Cathy’s little community is a small group of women who share a wooded property about an hour’s drive south of Winnipeg. On a rainy June evening, we’re gathered for supper at Joyce’s house, a light, airy place with windows running up the sloped roof. Cathy’s work partner, Jill, is just back from Nova Scotia with a load of fresh lobster. Present are: Cathy; her partner, Sandra*; Joyce; Jill; Mary, who has a house back through the woods; and Margo, the woman she’s dating. And me. The place is humming with talk and laughter; you’d think these women hadn’t seen each other in years.

Cathy built all or some parts of each house here, including her own and Sandra’s. She lives here but works in Winnipeg, running a small home renovation business with Jill, who’s also a carpenter living in the city. They work mainly for women.

Cathy grew up in a conservative Catholic family. “For all I knew, homosexuality didn’t even exist. So I just went along doing what I was supposed to, until my mid-twenties when I got a job in a place where most of the other women happened to be lesbians. Of course I only found that out as I got to know them. And part of me really disapproved. Then I became lovers with one of them. It felt so healthy and loving, but even then I still couldn’t bring myself to use the word ‘lesbian.’ All I could manage to say was I happen to be involved with a woman. I’ve seen lots of women in the same situation. It’s like you want to explore this whole new world, but you’re too scared to go in through the front door.”

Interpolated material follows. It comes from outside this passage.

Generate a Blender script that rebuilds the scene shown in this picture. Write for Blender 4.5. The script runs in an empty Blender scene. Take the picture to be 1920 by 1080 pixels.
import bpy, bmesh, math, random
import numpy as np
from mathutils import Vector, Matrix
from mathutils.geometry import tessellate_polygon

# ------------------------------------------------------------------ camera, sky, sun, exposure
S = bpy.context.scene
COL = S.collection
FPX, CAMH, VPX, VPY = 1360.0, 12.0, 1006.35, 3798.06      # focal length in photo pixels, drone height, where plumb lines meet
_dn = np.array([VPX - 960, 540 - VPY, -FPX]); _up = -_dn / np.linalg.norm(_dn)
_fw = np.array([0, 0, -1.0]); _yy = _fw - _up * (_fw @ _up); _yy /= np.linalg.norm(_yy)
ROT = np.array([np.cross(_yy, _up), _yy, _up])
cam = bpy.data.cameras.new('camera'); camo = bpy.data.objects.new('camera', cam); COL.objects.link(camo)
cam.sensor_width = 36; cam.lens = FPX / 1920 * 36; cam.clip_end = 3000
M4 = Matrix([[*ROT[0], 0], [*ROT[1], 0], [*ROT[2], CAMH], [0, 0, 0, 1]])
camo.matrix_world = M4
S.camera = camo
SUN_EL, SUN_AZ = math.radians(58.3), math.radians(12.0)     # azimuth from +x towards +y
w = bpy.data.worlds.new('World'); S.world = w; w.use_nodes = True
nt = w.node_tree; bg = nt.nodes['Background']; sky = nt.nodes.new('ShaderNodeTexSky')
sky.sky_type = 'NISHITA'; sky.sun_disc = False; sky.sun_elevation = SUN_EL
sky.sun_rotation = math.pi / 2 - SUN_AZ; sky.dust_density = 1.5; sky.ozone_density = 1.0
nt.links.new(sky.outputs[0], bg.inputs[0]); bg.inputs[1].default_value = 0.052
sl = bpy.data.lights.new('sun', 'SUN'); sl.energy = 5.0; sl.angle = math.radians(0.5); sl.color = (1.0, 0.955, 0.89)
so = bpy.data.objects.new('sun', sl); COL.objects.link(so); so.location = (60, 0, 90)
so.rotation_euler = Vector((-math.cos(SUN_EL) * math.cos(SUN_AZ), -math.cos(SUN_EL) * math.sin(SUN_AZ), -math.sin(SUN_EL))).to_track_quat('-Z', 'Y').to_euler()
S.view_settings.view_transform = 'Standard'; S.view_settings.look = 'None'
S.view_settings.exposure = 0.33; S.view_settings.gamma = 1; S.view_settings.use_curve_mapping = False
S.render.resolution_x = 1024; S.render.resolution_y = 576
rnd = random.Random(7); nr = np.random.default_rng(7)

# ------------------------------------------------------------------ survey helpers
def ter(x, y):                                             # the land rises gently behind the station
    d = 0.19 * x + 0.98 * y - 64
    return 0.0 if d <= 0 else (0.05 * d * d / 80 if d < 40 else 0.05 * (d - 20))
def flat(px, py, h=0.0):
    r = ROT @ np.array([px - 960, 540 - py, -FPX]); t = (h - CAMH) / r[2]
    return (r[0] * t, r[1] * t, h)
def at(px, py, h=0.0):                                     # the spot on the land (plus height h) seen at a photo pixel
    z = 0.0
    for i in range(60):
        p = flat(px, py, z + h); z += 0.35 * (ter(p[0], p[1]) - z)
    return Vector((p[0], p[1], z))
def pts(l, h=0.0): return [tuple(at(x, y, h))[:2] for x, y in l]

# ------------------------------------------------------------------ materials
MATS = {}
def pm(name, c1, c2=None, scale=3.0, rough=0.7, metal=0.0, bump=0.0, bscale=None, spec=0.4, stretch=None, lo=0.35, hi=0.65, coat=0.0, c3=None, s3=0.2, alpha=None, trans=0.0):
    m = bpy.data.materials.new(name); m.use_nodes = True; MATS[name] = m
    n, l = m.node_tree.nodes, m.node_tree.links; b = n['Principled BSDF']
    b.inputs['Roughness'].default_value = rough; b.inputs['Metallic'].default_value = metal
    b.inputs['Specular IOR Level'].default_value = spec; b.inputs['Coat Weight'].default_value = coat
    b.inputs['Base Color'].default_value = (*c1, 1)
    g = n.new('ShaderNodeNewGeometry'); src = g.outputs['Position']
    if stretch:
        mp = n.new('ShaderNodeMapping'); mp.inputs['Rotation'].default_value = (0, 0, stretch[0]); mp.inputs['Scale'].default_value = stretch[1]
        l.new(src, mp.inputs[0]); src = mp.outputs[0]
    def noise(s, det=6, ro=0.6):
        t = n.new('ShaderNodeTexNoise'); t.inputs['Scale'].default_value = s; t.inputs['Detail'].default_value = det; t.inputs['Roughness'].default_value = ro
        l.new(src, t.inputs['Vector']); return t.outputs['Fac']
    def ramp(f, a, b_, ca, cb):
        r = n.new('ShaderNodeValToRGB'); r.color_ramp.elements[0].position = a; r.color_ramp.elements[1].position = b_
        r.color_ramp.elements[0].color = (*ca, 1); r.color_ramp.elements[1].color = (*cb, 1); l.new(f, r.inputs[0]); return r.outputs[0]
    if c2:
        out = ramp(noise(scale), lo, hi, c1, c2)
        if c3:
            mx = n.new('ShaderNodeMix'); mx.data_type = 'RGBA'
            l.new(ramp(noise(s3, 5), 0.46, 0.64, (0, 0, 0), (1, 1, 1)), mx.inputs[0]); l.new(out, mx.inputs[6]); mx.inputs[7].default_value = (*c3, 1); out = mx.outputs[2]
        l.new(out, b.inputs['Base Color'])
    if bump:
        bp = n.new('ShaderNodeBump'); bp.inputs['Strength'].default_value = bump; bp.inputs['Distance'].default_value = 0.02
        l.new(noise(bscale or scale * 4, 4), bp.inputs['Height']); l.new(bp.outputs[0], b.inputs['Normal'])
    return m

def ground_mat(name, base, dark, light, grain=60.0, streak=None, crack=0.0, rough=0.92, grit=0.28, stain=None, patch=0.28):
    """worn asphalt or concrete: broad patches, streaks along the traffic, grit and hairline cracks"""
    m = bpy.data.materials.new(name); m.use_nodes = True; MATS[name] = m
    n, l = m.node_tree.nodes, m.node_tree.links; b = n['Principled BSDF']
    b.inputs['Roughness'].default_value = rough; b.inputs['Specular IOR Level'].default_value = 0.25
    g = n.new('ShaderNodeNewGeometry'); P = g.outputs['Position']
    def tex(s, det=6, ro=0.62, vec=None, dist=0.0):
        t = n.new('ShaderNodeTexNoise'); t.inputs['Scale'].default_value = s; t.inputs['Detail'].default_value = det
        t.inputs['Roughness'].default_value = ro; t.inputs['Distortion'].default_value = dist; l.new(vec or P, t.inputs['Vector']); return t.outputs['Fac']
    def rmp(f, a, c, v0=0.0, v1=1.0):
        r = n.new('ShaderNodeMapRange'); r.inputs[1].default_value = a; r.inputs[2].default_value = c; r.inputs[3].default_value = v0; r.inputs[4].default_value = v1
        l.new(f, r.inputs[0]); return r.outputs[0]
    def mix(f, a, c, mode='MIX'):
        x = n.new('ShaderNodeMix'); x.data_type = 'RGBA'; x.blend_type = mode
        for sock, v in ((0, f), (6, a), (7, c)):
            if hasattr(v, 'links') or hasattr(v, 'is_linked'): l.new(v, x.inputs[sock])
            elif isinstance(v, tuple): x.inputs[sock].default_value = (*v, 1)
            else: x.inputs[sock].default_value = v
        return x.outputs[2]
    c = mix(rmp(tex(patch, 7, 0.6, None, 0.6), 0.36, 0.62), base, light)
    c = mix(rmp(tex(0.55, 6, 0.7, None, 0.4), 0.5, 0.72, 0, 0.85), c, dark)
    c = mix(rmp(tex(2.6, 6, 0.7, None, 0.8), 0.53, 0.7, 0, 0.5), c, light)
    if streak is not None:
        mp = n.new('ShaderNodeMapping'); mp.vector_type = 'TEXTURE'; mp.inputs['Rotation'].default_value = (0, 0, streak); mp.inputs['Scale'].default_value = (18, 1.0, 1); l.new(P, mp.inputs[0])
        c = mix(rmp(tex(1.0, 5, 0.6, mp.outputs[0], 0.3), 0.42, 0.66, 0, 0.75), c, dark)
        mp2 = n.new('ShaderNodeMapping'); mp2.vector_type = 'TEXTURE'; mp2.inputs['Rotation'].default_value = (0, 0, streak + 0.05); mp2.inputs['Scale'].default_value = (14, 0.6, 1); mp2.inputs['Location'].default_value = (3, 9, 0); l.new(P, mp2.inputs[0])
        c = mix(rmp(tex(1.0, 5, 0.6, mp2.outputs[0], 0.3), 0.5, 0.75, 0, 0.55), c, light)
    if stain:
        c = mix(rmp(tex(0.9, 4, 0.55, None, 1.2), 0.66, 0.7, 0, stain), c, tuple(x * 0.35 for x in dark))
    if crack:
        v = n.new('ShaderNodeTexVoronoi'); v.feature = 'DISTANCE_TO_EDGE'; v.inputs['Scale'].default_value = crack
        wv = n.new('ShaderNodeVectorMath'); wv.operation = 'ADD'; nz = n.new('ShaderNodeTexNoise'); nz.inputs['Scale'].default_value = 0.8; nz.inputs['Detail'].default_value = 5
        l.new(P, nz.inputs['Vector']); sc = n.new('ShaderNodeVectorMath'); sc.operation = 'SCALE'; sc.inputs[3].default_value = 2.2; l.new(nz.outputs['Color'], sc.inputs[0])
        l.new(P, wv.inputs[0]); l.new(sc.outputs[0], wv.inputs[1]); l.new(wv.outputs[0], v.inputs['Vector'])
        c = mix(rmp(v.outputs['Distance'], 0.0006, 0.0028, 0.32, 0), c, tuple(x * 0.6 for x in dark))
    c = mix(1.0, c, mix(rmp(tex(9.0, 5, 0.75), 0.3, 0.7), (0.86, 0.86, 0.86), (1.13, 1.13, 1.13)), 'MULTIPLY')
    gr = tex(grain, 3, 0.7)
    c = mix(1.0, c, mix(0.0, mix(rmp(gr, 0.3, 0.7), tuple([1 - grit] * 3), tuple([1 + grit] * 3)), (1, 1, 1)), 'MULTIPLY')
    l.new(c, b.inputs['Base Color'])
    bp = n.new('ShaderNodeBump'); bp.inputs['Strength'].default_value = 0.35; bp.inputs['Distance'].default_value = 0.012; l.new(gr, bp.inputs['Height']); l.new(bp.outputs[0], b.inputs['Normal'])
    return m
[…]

Her face registers pain; her voice is unsteady. “Sometimes I’m overwhelmed by how much self-hate I still have in me. I’m trying so hard to be out there, to be who I am, but then there are times I just want to hide from all the hatred. You know it’s out there. I sometimes wonder if we have a false sense of security.” Some people in the town nearby refer to the community here as “that lesbian colony,” and it is not meant kindly. “We can laugh about these things, but you can’t get away from them; they just eat away at you.” She’s speaking with effort now, and crying. “But if you let yourself have any doubts, any questions, it seems bad, as if you weren’t being strong enough, or brave enough – you know?” Nods all round, we know it well.